Exercise prompt
Return the material below in full and exactly.

**** Data

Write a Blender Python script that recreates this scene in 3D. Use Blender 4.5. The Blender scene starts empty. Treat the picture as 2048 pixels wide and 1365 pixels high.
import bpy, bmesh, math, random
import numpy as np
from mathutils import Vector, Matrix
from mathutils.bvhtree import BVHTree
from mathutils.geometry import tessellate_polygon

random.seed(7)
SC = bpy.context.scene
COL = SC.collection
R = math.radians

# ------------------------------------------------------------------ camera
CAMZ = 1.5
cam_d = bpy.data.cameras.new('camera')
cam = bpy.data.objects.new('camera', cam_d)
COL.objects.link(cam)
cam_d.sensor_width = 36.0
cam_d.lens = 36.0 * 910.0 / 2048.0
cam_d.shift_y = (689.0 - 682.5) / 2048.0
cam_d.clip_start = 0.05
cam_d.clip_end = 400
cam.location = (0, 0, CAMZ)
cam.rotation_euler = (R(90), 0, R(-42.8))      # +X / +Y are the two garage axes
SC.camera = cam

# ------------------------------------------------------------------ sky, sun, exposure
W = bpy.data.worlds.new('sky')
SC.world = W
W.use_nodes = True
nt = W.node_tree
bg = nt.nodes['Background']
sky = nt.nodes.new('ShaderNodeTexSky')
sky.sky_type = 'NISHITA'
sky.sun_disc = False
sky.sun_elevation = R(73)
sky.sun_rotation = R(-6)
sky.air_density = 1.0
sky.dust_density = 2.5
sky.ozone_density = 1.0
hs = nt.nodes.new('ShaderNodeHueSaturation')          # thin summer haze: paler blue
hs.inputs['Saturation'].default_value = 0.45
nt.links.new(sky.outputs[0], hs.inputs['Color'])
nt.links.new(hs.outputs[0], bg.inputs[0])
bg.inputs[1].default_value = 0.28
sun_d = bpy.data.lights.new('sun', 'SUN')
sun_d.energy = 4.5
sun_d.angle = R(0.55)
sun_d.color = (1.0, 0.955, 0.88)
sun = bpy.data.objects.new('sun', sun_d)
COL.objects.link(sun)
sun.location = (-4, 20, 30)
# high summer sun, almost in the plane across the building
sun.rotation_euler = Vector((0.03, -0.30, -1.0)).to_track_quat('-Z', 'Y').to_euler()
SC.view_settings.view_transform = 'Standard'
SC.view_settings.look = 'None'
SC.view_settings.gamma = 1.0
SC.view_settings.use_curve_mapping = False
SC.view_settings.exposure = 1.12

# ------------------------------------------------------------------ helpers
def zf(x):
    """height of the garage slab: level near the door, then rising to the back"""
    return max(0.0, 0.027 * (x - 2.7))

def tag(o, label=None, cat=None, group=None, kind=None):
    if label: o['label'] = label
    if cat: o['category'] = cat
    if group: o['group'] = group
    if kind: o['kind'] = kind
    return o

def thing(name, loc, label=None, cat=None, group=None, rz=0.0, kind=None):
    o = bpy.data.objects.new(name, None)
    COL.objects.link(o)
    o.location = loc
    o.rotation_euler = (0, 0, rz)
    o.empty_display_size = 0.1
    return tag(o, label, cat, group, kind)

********

Task output
Write a Blender Python script that recreates this scene in 3D. Use Blender 4.5. The Blender scene starts empty. Treat the picture as 2048 pixels wide and 1365 pixels high.
import bpy, bmesh, math, random
import numpy as np
from mathutils import Vector, Matrix
from mathutils.bvhtree import BVHTree
from mathutils.geometry import tessellate_polygon

random.seed(7)
SC = bpy.context.scene
COL = SC.collection
R = math.radians

# ------------------------------------------------------------------ camera
CAMZ = 1.5
cam_d = bpy.data.cameras.new('camera')
cam = bpy.data.objects.new('camera', cam_d)
COL.objects.link(cam)
cam_d.sensor_width = 36.0
cam_d.lens = 36.0 * 910.0 / 2048.0
cam_d.shift_y = (689.0 - 682.5) / 2048.0
cam_d.clip_start = 0.05
cam_d.clip_end = 400
cam.location = (0, 0, CAMZ)
cam.rotation_euler = (R(90), 0, R(-42.8))      # +X / +Y are the two garage axes
SC.camera = cam

# ------------------------------------------------------------------ sky, sun, exposure
W = bpy.data.worlds.new('sky')
SC.world = W
W.use_nodes = True
nt = W.node_tree
bg = nt.nodes['Background']
sky = nt.nodes.new('ShaderNodeTexSky')
sky.sky_type = 'NISHITA'
sky.sun_disc = False
sky.sun_elevation = R(73)
sky.sun_rotation = R(-6)
sky.air_density = 1.0
sky.dust_density = 2.5
sky.ozone_density = 1.0
hs = nt.nodes.new('ShaderNodeHueSaturation')          # thin summer haze: paler blue
hs.inputs['Saturation'].default_value = 0.45
nt.links.new(sky.outputs[0], hs.inputs['Color'])
nt.links.new(hs.outputs[0], bg.inputs[0])
bg.inputs[1].default_value = 0.28
sun_d = bpy.data.lights.new('sun', 'SUN')
sun_d.energy = 4.5
sun_d.angle = R(0.55)
sun_d.color = (1.0, 0.955, 0.88)
sun = bpy.data.objects.new('sun', sun_d)
COL.objects.link(sun)
sun.location = (-4, 20, 30)
# high summer sun, almost in the plane across the building
sun.rotation_euler = Vector((0.03, -0.30, -1.0)).to_track_quat('-Z', 'Y').to_euler()
SC.view_settings.view_transform = 'Standard'
SC.view_settings.look = 'None'
SC.view_settings.gamma = 1.0
SC.view_settings.use_curve_mapping = False
SC.view_settings.exposure = 1.12

# ------------------------------------------------------------------ helpers
def zf(x):
    """height of the garage slab: level near the door, then rising to the back"""
    return max(0.0, 0.027 * (x - 2.7))

def tag(o, label=None, cat=None, group=None, kind=None):
    if label: o['label'] = label
    if cat: o['category'] = cat
    if group: o['group'] = group
    if kind: o['kind'] = kind
    return o

def thing(name, loc, label=None, cat=None, group=None, rz=0.0, kind=None):
    o = bpy.data.objects.new(name, None)
    COL.objects.link(o)
    o.location = loc
    o.rotation_euler = (0, 0, rz)
    o.empty_display_size = 0.1
    return tag(o, label, cat, group, kind)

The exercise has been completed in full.